■ Records from a data collection ■
——
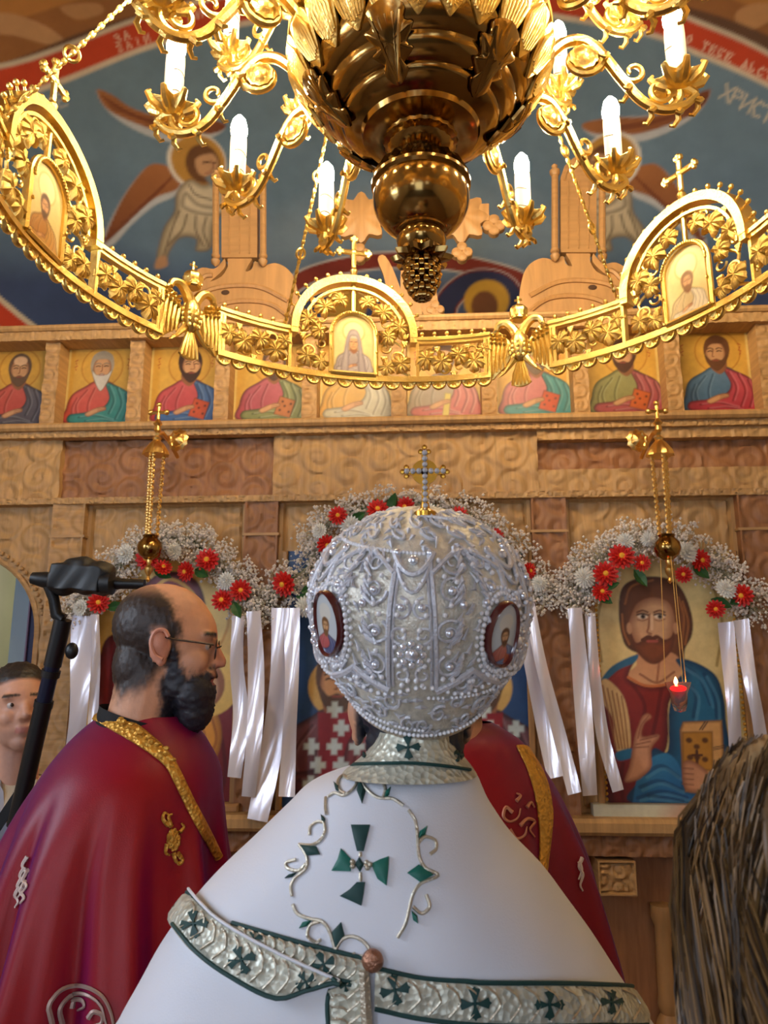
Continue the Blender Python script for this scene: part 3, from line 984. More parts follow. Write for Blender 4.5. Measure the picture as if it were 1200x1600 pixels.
# gold striped sleeve
P.poly(z3(412, 800, 452, 788, 530, 885, 556, 1100, 490, 1116, 470, 965, 408, 870), (214, 182, 128), curve=True)
for k in range(5): P.line(z3(425 + 22 * k, 815 + 12 * k, 450 + 20 * k, 930 + 10 * k, 488 + 14 * k, 1108), 0.006, (150, 96, 62))
P.poly(z3(488, 1128, 560, 1108, 592, 1138, 505, 1166), (36, 116, 170))
# face
P.poly(z3(560, 480, 590, 425, 660, 400, 735, 425, 764, 510, 752, 600, 715, 660, 655, 690, 600, 655, 566, 590, 548, 530), (206, 160, 118), rim=((150, 98, 66), 0.04))
P.poly(z3(556, 560, 580, 612, 622, 596, 655, 588, 700, 600, 745, 585, 762, 540, 752, 640, 700, 700, 650, 712, 596, 670, 562, 610), (126, 66, 34), rim=((92, 46, 26), 0.03))
P.line(z3(612, 600, 640, 585, 660, 592, 680, 585, 706, 604), 0.016, (92, 48, 28))
P.line(z3(636, 606, 680, 606), 0.010, (176, 84, 70))
for ex in (612, 692):
    P.line(z3(ex - 26, 470, ex, 462, ex + 24, 470), 0.008, (110, 66, 42))
    P.ell(*z3(ex, 490)[0], 0.022, 0.010, (232, 214, 190)); P.ell(*z3(ex + 2, 490)[0], 0.010, 0.010, (44, 26, 18))
    P.line(z3(ex - 26, 482, ex, 476, ex + 26, 484), 0.007, (60, 34, 24)); P.line(z3(ex - 24, 504, ex, 510, ex + 24, 502), 0.005, (150, 98, 68))
P.line(z3(645, 480, 640, 540, 634, 562, 652, 572), 0.008, (150, 94, 64)); P.line(z3(655, 485, 656, 550), 0.012, (228, 190, 150))
P.ell(*z3(550, 545)[0], 0.012, 0.025, (190, 140, 100)); P.ell(*z3(768, 545)[0], 0.012, 0.025, (190, 140, 100))
# blessing hand
P.poly(z3(528, 1262, 552, 1180, 572, 1060, 592, 1000, 612, 955, 640, 944, 655, 964, 622, 992, 612, 1050, 682, 1042, 690, 1060, 655, 1110, 655, 1190, 620, 1235, 580, 1260), (206, 150, 116), rim=((146, 90, 66), 0.02))
for a in ((590, 1060, 606, 1000, 640, 955), (600, 1070, 680, 1050), (580, 1090, 650, 1075), (570, 1105, 640, 1100)): P.line(z3(*a), 0.005, (140, 84, 62))
# gospel book and hand
P.poly(z3(800, 982, 985, 975, 1000, 1212, 935, 1226, 905, 1328, 812, 1312, 795, 1200, 786, 1020), (210, 158, 96), curve=False, rim=((120, 76, 40), 0.014))
P.poly(z3(796, 1030, 940, 1028, 945, 1215, 800, 1205), (186, 128, 44), curve=False, rim=((120, 76, 30), 0.01))
for a, b in ((830, 1070), (905, 1070), (866, 1100), (835, 1150), (905, 1160), (868, 1150)): P.ell(*z3(a, b)[0], 0.013, 0.011, (96, 56, 24))
P.line(z3(866, 1120, 868, 1180), 0.012, (84, 44, 24)); P.line(z3(845, 1140, 890, 1140), 0.010, (84, 44, 24))
for y in (1100, 1110, 1190, 1200): P.line(z3(945, y + 4, 998, y - 6), 0.004, (70, 50, 40))
for x in (880, 892): P.line(z3(x, 1020, x + 24, 985), 0.005, (50, 40, 40))
P.poly(z3(800, 1180, 850, 1168, 925, 1230, 905, 1305, 812, 1300), (200, 142, 104), rim=((140, 86, 60), 0.02))
for y in (1200, 1225, 1250, 1275): P.line(z3(800, y, 850, y + 4), 0.005, (140, 86, 60))
P.mottle(0.035, 14)
ob = P.obj('christ_icon', PAINT, lambda x, z: (x, x * 0 + YI, z), back=0.04)
props(ob, 'large icon of Christ in maroon and blue holding a gold book', 'icon', 'large icons of the lower tier')
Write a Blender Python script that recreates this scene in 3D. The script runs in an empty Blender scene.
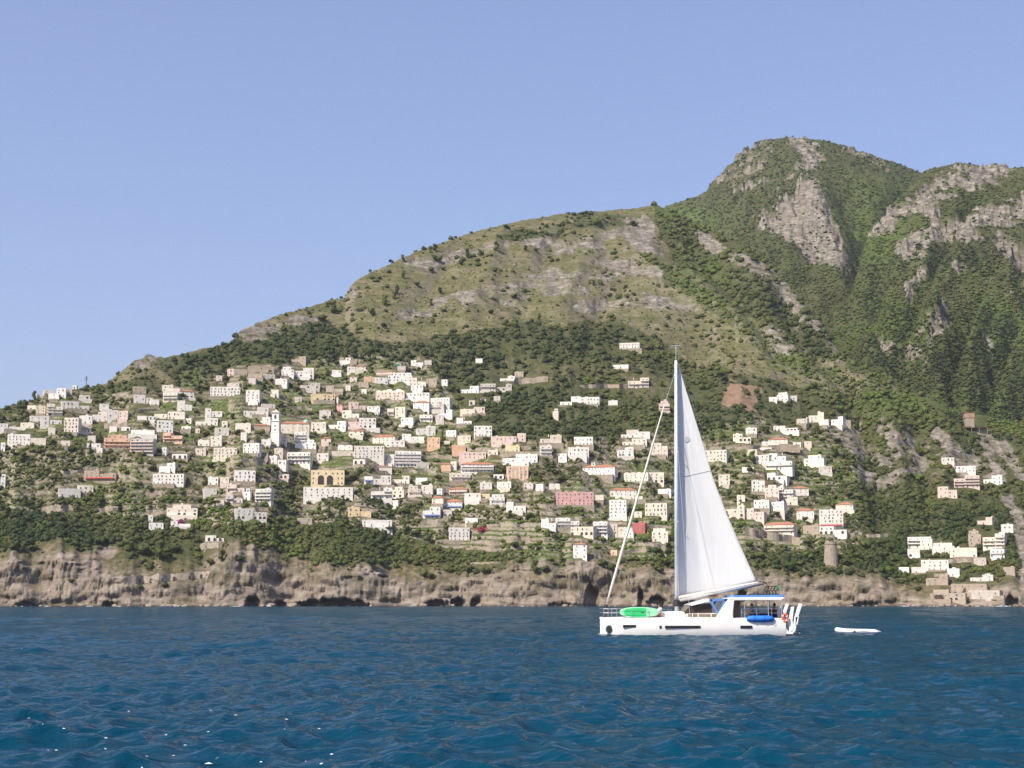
——
■ DESCRIPTION OF THE TASK ■
Set down all the data again exactly as above, pictures excluded.

■ REPLY ■
Continue the Blender Python script for this scene: part 3, from line 984. More parts follow. Write for Blender 4.5. Measure the picture as if it were 1200x1600 pixels.
# gold striped sleeve
P.poly(z3(412, 800, 452, 788, 530, 885, 556, 1100, 490, 1116, 470, 965, 408, 870), (214, 182, 128), curve=True)
for k in range(5): P.line(z3(425 + 22 * k, 815 + 12 * k, 450 + 20 * k, 930 + 10 * k, 488 + 14 * k, 1108), 0.006, (150, 96, 62))
P.poly(z3(488, 1128, 560, 1108, 592, 1138, 505, 1166), (36, 116, 170))
# face
P.poly(z3(560, 480, 590, 425, 660, 400, 735, 425, 764, 510, 752, 600, 715, 660, 655, 690, 600, 655, 566, 590, 548, 530), (206, 160, 118), rim=((150, 98, 66), 0.04))
P.poly(z3(556, 560, 580, 612, 622, 596, 655, 588, 700, 600, 745, 585, 762, 540, 752, 640, 700, 700, 650, 712, 596, 670, 562, 610), (126, 66, 34), rim=((92, 46, 26), 0.03))
P.line(z3(612, 600, 640, 585, 660, 592, 680, 585, 706, 604), 0.016, (92, 48, 28))
P.line(z3(636, 606, 680, 606), 0.010, (176, 84, 70))
for ex in (612, 692):
    P.line(z3(ex - 26, 470, ex, 462, ex + 24, 470), 0.008, (110, 66, 42))
    P.ell(*z3(ex, 490)[0], 0.022, 0.010, (232, 214, 190)); P.ell(*z3(ex + 2, 490)[0], 0.010, 0.010, (44, 26, 18))
    P.line(z3(ex - 26, 482, ex, 476, ex + 26, 484), 0.007, (60, 34, 24)); P.line(z3(ex - 24, 504, ex, 510, ex + 24, 502), 0.005, (150, 98, 68))
P.line(z3(645, 480, 640, 540, 634, 562, 652, 572), 0.008, (150, 94, 64)); P.line(z3(655, 485, 656, 550), 0.012, (228, 190, 150))
P.ell(*z3(550, 545)[0], 0.012, 0.025, (190, 140, 100)); P.ell(*z3(768, 545)[0], 0.012, 0.025, (190, 140, 100))
# blessing hand
P.poly(z3(528, 1262, 552, 1180, 572, 1060, 592, 1000, 612, 955, 640, 944, 655, 964, 622, 992, 612, 1050, 682, 1042, 690, 1060, 655, 1110, 655, 1190, 620, 1235, 580, 1260), (206, 150, 116), rim=((146, 90, 66), 0.02))
for a in ((590, 1060, 606, 1000, 640, 955), (600, 1070, 680, 1050), (580, 1090, 650, 1075), (570, 1105, 640, 1100)): P.line(z3(*a), 0.005, (140, 84, 62))
# gospel book and hand
P.poly(z3(800, 982, 985, 975, 1000, 1212, 935, 1226, 905, 1328, 812, 1312, 795, 1200, 786, 1020), (210, 158, 96), curve=False, rim=((120, 76, 40), 0.014))
P.poly(z3(796, 1030, 940, 1028, 945, 1215, 800, 1205), (186, 128, 44), curve=False, rim=((120, 76, 30), 0.01))
for a, b in ((830, 1070), (905, 1070), (866, 1100), (835, 1150), (905, 1160), (868, 1150)): P.ell(*z3(a, b)[0], 0.013, 0.011, (96, 56, 24))
P.line(z3(866, 1120, 868, 1180), 0.012, (84, 44, 24)); P.line(z3(845, 1140, 890, 1140), 0.010, (84, 44, 24))
for y in (1100, 1110, 1190, 1200): P.line(z3(945, y + 4, 998, y - 6), 0.004, (70, 50, 40))
for x in (880, 892): P.line(z3(x, 1020, x + 24, 985), 0.005, (50, 40, 40))
P.poly(z3(800, 1180, 850, 1168, 925, 1230, 905, 1305, 812, 1300), (200, 142, 104), rim=((140, 86, 60), 0.02))
for y in (1200, 1225, 1250, 1275): P.line(z3(800, y, 850, y + 4), 0.005, (140, 86, 60))
P.mottle(0.035, 14)
ob = P.obj('christ_icon', PAINT, lambda x, z: (x, x * 0 + YI, z), back=0.04)
props(ob, 'large icon of Christ in maroon and blue holding a gold book', 'icon', 'large icons of the lower tier')
Write a Blender Python script that recreates this scene in 3D. The script runs in an empty Blender scene.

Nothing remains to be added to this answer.